» **Task instructions**
Your task is to print, exactly and only, the lines from the start of the entries below through the line with "14).build('lamp_base', WHM, lampm)". Include both ends, but skip the pictures.

» **The input**
- - - - - - -
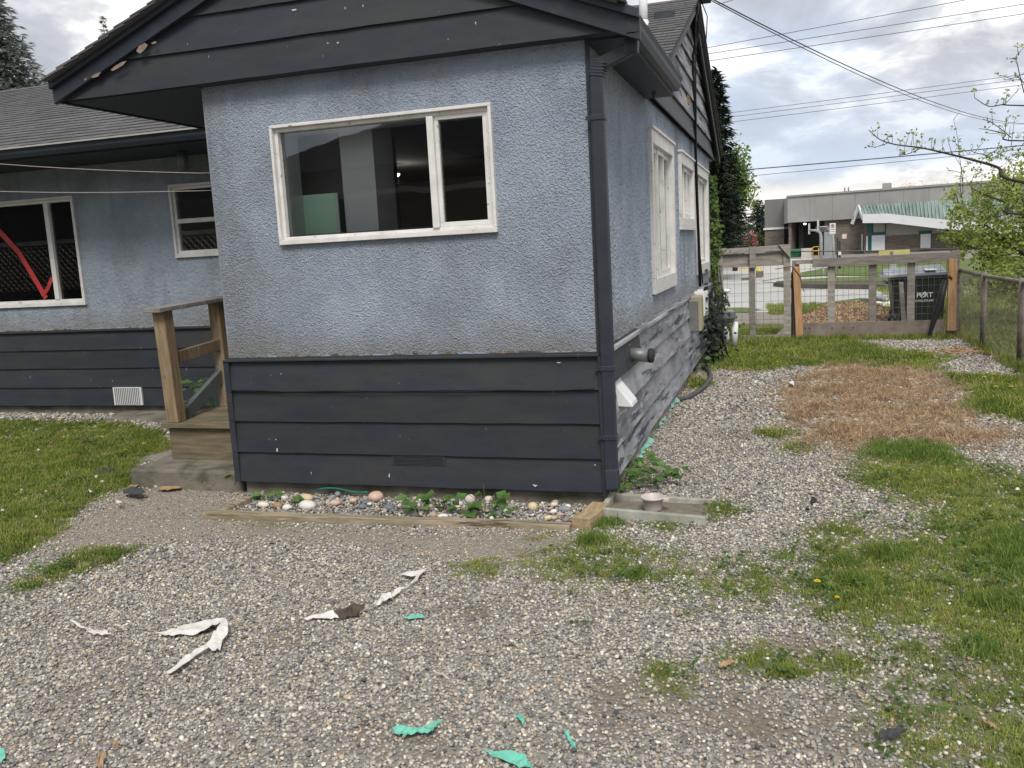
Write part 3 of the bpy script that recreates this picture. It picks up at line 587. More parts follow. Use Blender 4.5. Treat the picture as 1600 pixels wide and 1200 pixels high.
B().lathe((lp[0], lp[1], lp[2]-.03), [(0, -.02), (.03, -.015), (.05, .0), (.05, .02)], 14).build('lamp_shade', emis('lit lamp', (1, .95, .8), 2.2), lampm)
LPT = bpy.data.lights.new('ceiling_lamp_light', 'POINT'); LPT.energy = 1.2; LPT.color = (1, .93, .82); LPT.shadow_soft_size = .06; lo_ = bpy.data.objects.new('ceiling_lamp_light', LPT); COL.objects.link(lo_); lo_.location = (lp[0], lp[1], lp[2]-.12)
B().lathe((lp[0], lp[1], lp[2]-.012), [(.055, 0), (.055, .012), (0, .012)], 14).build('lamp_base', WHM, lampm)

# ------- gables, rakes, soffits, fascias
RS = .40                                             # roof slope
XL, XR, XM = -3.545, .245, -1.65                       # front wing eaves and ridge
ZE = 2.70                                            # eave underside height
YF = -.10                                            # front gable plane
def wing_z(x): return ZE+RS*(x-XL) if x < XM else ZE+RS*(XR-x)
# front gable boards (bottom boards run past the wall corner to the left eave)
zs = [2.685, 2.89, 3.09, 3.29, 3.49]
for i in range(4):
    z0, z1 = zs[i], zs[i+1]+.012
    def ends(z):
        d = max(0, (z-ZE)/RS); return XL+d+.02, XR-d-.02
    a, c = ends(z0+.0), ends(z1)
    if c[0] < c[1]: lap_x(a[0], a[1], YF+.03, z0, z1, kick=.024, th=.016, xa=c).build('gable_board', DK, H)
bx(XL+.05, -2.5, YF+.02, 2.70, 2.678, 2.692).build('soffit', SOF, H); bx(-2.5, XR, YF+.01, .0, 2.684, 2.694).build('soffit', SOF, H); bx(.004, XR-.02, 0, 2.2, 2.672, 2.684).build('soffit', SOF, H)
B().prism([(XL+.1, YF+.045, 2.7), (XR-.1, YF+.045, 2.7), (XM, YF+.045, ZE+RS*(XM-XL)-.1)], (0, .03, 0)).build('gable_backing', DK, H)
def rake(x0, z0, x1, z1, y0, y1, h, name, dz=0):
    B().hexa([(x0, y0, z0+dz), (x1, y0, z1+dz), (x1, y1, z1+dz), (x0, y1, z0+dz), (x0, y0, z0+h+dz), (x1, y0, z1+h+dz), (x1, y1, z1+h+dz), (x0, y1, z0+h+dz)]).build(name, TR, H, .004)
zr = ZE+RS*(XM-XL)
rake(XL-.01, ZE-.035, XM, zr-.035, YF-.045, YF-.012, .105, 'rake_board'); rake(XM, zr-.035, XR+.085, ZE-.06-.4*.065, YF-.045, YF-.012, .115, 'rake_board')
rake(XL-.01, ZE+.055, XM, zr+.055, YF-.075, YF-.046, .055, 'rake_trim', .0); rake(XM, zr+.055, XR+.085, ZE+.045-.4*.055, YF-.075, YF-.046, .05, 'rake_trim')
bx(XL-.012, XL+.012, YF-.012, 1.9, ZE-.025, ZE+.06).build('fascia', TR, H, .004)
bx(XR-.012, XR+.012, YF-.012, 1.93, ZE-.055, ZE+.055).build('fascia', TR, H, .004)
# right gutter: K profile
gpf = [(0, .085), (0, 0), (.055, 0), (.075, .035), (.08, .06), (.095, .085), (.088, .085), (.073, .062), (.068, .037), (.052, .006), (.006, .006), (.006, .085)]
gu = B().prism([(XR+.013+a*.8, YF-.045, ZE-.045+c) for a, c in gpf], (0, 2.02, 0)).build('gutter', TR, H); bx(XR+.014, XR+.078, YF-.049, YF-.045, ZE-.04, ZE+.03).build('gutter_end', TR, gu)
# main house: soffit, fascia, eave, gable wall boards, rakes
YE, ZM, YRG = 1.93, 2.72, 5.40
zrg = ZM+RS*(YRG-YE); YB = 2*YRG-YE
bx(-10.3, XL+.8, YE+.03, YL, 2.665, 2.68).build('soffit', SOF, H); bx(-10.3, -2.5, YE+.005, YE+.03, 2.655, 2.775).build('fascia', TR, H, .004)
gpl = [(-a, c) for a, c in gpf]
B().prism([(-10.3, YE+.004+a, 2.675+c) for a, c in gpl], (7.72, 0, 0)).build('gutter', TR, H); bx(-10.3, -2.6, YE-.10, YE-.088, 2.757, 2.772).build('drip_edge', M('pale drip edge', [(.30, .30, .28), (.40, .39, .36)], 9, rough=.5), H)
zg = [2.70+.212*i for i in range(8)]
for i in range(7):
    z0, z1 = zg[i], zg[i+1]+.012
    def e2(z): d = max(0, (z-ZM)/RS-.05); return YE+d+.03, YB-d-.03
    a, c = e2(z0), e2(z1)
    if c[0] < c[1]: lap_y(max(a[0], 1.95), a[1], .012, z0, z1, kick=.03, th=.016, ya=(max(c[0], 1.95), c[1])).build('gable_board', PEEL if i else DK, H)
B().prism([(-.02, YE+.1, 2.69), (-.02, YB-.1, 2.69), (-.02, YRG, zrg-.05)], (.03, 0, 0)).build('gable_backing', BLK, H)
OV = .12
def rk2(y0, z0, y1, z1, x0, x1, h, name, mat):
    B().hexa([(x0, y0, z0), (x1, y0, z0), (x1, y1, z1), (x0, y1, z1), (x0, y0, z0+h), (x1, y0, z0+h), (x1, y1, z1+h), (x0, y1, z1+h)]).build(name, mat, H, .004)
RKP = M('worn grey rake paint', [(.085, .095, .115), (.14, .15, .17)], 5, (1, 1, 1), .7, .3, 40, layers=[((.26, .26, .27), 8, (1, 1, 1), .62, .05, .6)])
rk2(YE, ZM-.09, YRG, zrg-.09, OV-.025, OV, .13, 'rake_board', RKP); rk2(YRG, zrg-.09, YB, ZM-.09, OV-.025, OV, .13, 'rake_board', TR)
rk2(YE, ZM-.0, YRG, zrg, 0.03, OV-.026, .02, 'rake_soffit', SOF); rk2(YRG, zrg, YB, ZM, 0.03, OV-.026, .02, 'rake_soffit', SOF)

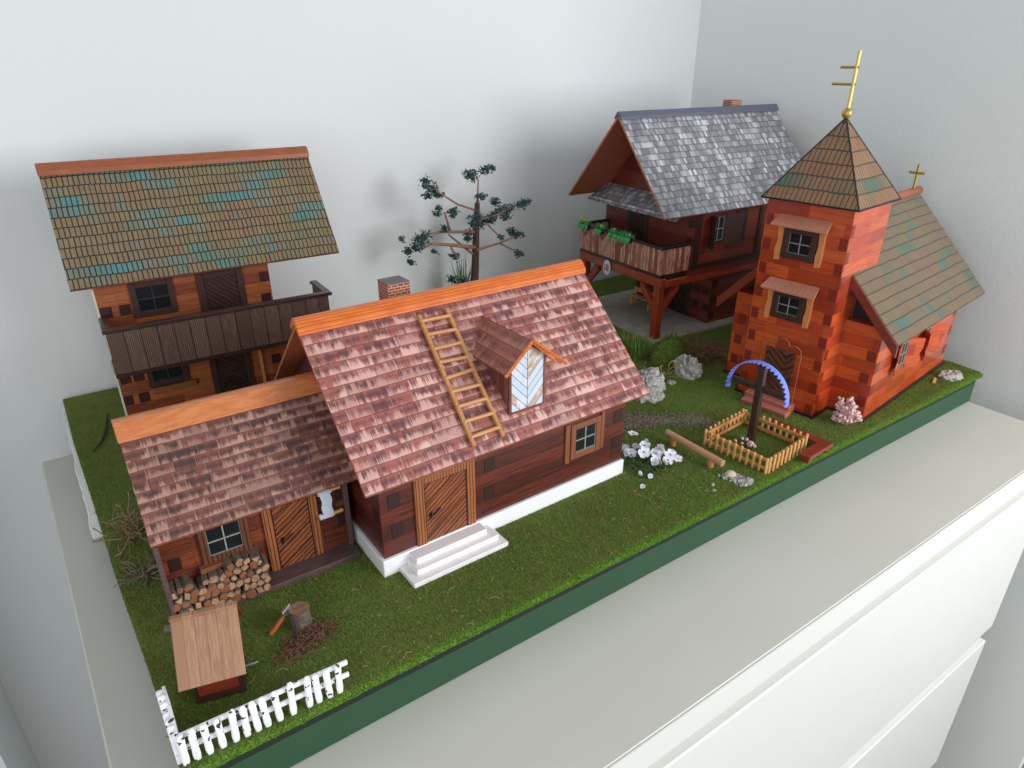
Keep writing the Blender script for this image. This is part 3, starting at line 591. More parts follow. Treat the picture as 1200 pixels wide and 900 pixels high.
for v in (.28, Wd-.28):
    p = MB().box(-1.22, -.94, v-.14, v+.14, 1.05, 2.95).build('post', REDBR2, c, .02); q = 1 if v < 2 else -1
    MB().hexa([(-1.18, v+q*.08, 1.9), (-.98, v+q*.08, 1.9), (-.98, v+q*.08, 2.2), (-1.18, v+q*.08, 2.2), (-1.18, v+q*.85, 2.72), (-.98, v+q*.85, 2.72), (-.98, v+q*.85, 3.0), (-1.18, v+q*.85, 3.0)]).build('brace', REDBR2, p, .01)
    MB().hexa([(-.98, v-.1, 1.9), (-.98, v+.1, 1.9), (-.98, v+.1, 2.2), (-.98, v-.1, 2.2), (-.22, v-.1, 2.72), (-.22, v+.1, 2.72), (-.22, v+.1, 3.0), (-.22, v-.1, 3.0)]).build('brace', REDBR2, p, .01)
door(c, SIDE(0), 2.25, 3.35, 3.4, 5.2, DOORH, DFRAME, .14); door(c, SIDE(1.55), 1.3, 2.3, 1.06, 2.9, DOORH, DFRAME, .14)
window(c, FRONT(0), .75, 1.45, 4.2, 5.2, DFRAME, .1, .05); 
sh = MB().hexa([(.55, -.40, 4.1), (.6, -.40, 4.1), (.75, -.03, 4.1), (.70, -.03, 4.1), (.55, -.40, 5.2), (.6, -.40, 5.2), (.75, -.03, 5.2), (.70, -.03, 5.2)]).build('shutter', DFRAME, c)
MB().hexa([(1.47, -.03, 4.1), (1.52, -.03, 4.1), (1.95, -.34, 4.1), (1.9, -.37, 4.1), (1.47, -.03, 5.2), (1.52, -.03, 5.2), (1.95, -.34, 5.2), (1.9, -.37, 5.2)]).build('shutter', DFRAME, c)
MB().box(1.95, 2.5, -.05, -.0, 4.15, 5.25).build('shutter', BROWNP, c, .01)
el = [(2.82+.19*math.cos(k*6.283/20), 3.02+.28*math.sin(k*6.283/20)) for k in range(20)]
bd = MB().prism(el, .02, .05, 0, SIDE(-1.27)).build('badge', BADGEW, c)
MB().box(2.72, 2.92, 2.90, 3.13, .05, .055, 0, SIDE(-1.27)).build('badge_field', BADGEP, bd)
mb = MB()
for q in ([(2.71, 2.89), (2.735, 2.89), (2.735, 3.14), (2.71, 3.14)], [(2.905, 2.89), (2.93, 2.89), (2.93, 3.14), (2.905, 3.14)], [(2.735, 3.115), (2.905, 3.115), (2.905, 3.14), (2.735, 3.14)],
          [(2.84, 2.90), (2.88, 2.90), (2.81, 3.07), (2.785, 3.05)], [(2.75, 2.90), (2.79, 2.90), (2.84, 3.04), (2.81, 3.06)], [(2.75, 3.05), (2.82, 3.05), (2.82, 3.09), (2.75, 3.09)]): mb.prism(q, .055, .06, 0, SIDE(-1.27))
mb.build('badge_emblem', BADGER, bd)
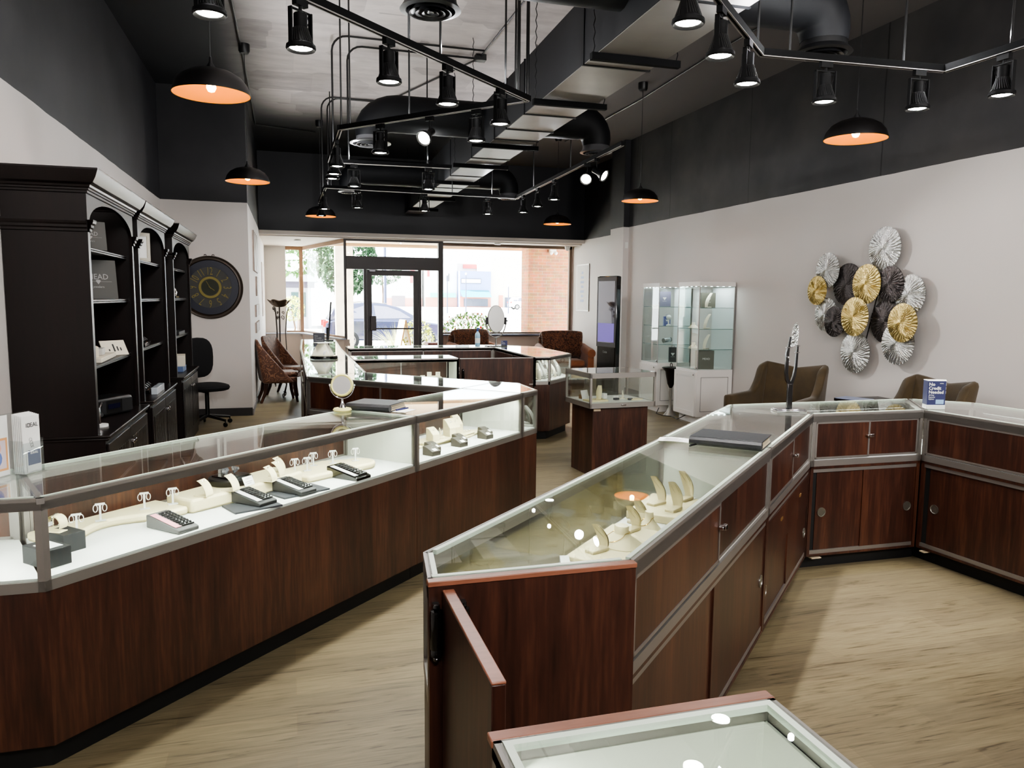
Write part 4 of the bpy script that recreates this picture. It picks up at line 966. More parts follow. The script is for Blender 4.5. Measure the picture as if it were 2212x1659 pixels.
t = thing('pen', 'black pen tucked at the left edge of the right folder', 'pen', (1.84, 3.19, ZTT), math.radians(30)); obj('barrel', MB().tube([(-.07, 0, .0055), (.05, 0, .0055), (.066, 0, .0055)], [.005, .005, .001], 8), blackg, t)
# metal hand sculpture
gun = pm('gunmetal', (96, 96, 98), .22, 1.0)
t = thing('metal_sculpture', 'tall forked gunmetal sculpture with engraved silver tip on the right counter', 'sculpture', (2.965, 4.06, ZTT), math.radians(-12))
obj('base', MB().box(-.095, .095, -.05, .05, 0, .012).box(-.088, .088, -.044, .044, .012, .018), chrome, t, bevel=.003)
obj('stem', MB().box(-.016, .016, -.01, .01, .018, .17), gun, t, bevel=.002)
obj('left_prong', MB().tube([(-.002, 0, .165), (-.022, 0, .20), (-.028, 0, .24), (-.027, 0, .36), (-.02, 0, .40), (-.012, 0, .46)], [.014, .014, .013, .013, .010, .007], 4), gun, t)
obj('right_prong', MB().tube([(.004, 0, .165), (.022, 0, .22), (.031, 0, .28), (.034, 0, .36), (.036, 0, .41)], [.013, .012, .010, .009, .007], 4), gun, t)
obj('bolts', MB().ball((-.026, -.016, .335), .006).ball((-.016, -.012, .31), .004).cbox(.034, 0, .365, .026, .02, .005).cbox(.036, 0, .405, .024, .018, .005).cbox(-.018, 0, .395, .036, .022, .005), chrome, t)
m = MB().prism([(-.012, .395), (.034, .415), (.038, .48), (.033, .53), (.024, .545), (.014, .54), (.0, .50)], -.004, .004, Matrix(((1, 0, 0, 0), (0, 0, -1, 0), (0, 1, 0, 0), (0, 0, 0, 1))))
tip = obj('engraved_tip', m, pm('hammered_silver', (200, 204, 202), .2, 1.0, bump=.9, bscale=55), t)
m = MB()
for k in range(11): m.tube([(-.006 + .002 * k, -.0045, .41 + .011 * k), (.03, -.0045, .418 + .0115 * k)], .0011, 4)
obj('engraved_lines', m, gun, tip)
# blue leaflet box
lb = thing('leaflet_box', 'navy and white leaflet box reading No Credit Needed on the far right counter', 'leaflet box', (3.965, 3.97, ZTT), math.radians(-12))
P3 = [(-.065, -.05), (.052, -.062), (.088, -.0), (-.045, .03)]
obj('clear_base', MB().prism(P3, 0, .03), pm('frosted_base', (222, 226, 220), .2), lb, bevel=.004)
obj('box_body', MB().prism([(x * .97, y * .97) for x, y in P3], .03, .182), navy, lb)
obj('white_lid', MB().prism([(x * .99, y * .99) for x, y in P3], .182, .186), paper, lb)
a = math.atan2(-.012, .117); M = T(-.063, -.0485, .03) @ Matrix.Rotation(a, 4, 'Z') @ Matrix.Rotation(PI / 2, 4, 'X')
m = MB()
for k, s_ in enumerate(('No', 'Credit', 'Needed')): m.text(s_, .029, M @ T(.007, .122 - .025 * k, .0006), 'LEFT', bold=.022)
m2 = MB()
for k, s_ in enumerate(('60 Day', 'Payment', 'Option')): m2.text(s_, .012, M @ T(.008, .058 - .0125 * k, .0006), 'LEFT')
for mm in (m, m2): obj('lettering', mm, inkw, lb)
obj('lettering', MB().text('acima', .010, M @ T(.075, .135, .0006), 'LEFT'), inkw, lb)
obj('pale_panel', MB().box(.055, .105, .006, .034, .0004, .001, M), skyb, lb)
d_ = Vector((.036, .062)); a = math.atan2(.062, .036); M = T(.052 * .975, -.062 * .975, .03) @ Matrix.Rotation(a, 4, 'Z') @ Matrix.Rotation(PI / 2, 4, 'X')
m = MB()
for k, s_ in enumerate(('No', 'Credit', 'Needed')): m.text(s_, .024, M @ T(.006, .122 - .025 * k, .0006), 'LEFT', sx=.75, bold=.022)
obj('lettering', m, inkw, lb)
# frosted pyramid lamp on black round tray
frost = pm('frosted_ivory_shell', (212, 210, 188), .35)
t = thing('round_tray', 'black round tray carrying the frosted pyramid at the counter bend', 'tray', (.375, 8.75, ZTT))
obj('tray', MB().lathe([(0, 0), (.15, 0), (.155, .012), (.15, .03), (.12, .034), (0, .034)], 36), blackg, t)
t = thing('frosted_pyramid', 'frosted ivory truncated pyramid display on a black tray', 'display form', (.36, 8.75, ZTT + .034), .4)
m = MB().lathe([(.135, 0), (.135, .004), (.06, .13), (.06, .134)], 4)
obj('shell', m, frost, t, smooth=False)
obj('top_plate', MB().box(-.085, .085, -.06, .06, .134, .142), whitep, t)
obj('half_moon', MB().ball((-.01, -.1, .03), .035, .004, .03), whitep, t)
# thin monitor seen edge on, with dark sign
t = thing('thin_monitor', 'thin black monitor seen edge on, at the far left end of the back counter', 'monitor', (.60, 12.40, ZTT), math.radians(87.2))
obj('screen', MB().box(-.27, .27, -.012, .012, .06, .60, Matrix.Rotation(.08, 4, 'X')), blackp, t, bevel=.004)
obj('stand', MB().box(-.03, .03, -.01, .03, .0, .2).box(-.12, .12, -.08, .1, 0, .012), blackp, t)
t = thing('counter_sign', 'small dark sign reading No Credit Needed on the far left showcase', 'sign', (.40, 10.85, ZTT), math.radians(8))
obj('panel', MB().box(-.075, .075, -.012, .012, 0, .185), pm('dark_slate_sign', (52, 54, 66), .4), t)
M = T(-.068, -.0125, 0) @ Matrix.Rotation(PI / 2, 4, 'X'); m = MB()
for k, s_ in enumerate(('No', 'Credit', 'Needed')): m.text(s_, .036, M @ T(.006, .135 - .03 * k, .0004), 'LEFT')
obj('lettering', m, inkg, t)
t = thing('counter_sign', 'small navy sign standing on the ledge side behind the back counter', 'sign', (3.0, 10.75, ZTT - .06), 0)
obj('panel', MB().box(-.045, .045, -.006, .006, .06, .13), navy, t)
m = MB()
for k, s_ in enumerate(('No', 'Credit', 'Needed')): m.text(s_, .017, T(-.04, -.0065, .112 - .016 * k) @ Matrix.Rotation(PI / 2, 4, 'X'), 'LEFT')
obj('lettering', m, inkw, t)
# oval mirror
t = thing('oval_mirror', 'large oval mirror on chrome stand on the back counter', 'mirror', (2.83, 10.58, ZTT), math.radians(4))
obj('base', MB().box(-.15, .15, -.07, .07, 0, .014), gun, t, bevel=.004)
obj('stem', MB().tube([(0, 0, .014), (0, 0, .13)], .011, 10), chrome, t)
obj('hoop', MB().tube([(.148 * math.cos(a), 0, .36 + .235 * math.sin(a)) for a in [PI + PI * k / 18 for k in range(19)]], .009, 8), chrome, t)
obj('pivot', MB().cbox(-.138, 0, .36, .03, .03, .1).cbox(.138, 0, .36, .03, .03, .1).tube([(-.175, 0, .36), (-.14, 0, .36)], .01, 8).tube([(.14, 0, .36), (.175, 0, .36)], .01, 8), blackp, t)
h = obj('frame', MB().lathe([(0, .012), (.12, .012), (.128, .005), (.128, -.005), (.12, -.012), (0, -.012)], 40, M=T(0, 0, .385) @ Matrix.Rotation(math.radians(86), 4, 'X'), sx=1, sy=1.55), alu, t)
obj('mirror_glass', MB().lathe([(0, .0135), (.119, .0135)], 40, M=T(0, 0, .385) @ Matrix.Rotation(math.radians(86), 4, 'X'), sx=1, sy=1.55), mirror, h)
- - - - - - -
» **Solution for this problem**
Write part 3 of the bpy script that recreates this picture. It picks up at line 587. More parts follow. Use Blender 4.5. Treat the picture as 1600 pixels wide and 1200 pixels high.
B().lathe((lp[0], lp[1], lp[2]-.03), [(0, -.02), (.03, -.015), (.05, .0), (.05, .02)], 14).build('lamp_shade', emis('lit lamp', (1, .95, .8), 2.2), lampm)
LPT = bpy.data.lights.new('ceiling_lamp_light', 'POINT'); LPT.energy = 1.2; LPT.color = (1, .93, .82); LPT.shadow_soft_size = .06; lo_ = bpy.data.objects.new('ceiling_lamp_light', LPT); COL.objects.link(lo_); lo_.location = (lp[0], lp[1], lp[2]-.12)
B().lathe((lp[0], lp[1], lp[2]-.012), [(.055, 0), (.055, .012), (0, .012)], 14).build('lamp_base', WHM, lampm)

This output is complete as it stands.